Ketua Banggar DPR Said Abdullah justru mendorong pemerintah untuk menerapkan fasilitas pajak (sunset policy) yang pernah diterapkan pada 2008 silam.
“Pemerintah seharusnya tidak bicara lagi soal tax amnesty jilid II. (ada) permasalahan pada tax amnesty jilid I di 2016 dan 2022 dilakukan kembali hemat saya bukan tax amnesty, hemat saya yang harus dilakukan oleh pemerintah dalam kerangka konsolidasi kebijakan fiskal dan keberlanjutannya adalah sunset policy, tidak memerlukan tax amnesty, tidak boleh dilakukan,” kata Said dikutip dari Mediaindonesia.com, Kamis, 20 Mei 2021.

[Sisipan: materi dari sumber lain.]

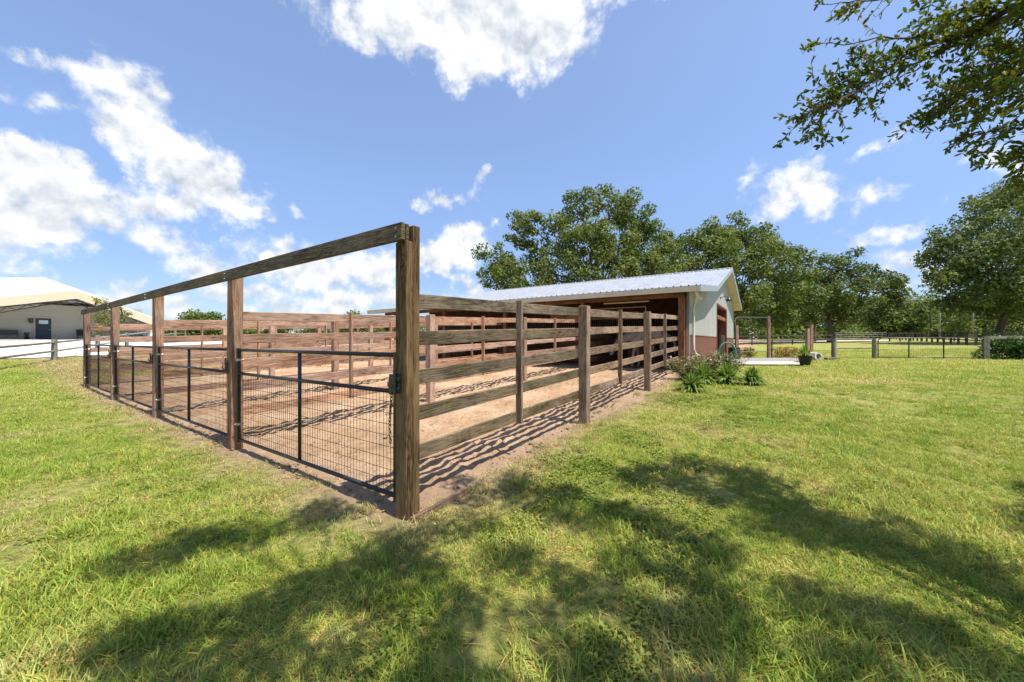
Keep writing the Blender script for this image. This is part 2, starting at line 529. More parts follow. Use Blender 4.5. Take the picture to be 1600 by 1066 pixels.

Tax amnesty merupakan program Kementerian Keuangan yang diluncurkan lantaran kepatuhan masyarakat dalam melaporkan pajak masih minim. Kendalanya ialah ruwetnya penghitungan Pajak Pertambahan Nilai (PPN). Karenanya, kala itu pemerintah memberlakukan tax amnesty untuk menghapus denda keterlambatan pajak.
Sedangkan sunset policy merupakan penghapusan sanksi administrasi perpajakan berupa bunga yang diatur dalam pasal 37A Undang Undang 28/2007 tentang Ketentuan Umum dan Tata Cara Perpajakan. Kala itu, sunset policy bertujuan untuk mendorong wajib pajak lebih jujur, konsisten, dan sukarela dalam melaksanakan kewajiban pajaknya.
Said beranggapan, kebijakan tax amnesty jilid II yang santer direncanakan pemerintah dinilai tidak akan menambah jumlah wajib pajak maupun penerimaan negara. Apalagi pemerintah mempunyai kewajiban untuk membawa APBN dalam kondisi normal dengan defisit di bawah tiga persen pada 2023. Dia juga mendorong pemerintah tidak menyelipkan agenda pengampunan pajak itu ke dalam revisi UU 28/2007 yang akan dibahas bersama DPR.
"Tax amnesty jilid II tidak ada, direvisi (UU) KUP jangan muncul tax amnesty, sekali seumur hidup hanya satu generasi dilakukan. (kalau) Sunset policy barang kali kita setuju,” tegas Said. Sementara itu Kepala Badan Kebijakan Fiskal Kementerian Keuangan Febrio Nathan Kacaribu enggan mengomentari ihwal isu tax amnesty jilid II yang digulirkan Kemenkeu.
“Itu nanti dibahas sama DPR saja, (saya) tidak bisa klarifikasi. Pembahasannya di DPR, (dan) belum ada pembahasan,” ujarnya singkat. Diketahui sebelumnya, Menteri Koordinator Bidang Perekonomian Airlangga Hartarto mengatakan, Presiden Joko Widodo telah bersurat kepada DPR mengenai rencana revisi UU Perpajakan. Dalam revisi itu pemerintah berencana mengubah skema penghitungan tarif PPN dan salah satu yang diusulkan ialah pengampunan pajak.
“Itu akan mengubah skema penghitungan tarif PPN, Pajak Penghasilan (PPh), pengurangan tarif PPh Badan, beberapa hal yang berkaitan dengan Pajak Pertambahan Nilai atas Barang Mewah (PPnBM), pajak penjualan, pajak penjualan, pajak barang/jasa, pajak karbon, hingga pengampunan pajak,” imbuhnya kemarin. “Hasilnya kita tunggu pembahasan dengan DPR. Ini dirasa perlu, sehingga ada hal yang diatur dan membuat pemerintah mengatur sektor manufaktur, perdagangan dan jasa. Ini akan diberklakukan pada waktu yang tepat dan skenario akan dibuat lebih luas, artinya tidak kaku seperti yang selama ini diberlakukan,” pungkas Airlangga.